#### Exercise brief
Beginning with the first line below, please repeat the material exactly, ending with the line that includes "from mathutils import".

────────────────

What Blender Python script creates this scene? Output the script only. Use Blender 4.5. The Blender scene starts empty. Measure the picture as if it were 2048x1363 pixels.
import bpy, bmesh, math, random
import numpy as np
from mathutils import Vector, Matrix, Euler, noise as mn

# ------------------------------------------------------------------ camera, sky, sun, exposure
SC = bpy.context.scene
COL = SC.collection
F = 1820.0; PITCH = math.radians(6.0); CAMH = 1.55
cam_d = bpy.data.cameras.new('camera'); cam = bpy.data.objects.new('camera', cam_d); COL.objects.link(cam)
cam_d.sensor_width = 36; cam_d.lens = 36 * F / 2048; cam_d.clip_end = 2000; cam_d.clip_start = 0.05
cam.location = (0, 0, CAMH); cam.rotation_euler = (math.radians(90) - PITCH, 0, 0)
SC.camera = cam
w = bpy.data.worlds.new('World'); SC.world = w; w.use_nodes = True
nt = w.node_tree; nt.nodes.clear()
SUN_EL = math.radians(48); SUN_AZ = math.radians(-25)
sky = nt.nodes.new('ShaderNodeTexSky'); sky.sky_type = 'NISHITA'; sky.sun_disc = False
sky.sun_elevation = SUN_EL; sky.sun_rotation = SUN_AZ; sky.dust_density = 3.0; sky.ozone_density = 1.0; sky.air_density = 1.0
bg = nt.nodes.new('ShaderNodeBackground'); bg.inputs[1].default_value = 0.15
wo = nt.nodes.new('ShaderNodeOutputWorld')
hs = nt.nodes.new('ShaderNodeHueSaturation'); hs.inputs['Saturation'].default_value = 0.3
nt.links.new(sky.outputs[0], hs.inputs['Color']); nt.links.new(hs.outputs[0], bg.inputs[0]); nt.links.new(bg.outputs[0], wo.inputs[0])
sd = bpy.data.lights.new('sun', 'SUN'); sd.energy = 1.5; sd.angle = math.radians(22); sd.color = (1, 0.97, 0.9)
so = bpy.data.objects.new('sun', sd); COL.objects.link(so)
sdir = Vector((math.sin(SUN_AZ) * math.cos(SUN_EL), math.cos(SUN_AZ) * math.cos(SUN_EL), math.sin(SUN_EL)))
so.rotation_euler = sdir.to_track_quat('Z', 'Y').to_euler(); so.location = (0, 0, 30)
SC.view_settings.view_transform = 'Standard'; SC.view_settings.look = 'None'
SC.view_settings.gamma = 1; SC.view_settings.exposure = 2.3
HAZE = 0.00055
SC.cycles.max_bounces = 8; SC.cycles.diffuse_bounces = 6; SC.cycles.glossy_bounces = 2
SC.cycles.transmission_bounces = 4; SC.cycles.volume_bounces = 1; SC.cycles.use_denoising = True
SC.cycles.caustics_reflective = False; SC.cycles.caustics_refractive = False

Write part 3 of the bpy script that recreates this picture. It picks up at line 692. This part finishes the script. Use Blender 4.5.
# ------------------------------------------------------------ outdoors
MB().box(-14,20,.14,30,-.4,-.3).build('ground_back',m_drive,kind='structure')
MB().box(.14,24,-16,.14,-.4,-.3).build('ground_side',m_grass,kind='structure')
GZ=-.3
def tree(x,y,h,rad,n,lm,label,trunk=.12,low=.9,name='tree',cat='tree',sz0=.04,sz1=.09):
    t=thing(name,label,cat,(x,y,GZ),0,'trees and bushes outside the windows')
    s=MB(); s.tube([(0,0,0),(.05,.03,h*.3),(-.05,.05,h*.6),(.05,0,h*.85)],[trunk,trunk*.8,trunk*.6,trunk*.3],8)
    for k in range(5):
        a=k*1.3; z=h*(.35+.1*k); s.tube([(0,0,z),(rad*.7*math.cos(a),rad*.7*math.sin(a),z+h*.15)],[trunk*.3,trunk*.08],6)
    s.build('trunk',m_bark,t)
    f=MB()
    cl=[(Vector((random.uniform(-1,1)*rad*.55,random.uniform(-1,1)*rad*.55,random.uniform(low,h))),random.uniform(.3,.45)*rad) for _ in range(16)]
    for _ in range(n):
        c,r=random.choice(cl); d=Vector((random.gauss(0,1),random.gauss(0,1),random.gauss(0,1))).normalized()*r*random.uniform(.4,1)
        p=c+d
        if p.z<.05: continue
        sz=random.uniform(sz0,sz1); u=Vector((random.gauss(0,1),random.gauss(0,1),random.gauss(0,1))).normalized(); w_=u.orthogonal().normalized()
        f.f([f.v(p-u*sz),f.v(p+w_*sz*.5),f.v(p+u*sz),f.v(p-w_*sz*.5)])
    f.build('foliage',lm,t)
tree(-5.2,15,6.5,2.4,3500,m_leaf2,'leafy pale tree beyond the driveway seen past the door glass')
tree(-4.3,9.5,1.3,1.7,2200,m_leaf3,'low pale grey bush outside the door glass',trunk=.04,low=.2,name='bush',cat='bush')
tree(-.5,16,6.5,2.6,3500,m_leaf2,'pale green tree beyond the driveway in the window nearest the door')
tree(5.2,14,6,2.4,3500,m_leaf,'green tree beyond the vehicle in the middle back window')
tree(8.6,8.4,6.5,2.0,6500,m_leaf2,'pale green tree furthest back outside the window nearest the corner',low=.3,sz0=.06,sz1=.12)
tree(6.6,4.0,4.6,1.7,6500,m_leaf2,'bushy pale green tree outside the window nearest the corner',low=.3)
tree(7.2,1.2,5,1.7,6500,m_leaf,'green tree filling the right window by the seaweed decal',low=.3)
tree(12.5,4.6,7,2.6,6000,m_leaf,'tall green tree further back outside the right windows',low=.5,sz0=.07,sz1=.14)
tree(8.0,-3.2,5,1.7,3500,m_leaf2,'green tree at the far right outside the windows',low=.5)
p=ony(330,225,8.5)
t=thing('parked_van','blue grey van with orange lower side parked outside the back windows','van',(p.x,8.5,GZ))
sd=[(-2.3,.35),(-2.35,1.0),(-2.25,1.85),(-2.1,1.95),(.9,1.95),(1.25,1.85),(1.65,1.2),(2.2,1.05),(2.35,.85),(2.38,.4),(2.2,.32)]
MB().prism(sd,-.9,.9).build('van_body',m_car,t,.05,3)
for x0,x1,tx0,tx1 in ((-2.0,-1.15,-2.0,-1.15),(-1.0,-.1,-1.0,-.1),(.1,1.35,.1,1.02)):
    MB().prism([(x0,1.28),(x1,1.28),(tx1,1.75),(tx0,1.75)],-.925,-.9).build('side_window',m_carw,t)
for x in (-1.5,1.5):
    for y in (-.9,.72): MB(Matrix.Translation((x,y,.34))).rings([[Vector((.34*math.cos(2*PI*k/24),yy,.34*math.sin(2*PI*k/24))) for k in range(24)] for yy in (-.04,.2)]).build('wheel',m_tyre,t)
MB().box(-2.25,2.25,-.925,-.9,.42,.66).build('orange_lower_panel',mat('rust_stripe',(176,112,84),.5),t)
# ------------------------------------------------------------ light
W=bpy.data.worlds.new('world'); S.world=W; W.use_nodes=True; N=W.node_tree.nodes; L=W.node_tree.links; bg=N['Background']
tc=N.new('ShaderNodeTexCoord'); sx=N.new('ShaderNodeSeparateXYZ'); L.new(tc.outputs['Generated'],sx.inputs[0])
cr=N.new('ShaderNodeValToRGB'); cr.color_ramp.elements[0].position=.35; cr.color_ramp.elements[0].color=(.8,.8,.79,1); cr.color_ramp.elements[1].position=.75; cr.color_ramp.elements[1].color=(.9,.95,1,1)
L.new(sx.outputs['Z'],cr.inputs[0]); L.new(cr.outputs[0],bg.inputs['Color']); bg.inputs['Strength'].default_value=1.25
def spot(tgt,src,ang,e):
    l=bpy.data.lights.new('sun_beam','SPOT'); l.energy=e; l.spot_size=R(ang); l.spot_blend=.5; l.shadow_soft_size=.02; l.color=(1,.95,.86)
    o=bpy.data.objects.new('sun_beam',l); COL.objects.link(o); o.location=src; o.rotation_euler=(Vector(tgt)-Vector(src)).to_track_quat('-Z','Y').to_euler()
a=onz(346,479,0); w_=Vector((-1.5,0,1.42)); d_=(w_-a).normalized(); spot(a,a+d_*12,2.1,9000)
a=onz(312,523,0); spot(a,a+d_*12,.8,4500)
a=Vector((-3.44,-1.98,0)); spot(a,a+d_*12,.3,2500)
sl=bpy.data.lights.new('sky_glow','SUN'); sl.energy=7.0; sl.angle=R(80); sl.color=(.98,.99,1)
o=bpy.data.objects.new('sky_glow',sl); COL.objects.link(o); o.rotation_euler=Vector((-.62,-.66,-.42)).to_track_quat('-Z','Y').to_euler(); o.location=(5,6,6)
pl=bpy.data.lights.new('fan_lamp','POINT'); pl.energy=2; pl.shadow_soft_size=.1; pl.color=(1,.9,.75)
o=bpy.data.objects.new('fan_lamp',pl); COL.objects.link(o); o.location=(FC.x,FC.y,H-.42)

────────────────

#### Solution for this task
What Blender Python script creates this scene? Output the script only. Use Blender 4.5. The Blender scene starts empty. Measure the picture as if it were 2048x1363 pixels.
import bpy, bmesh, math, random
import numpy as np
from mathutils import Vector, Matrix, Euler, noise as mn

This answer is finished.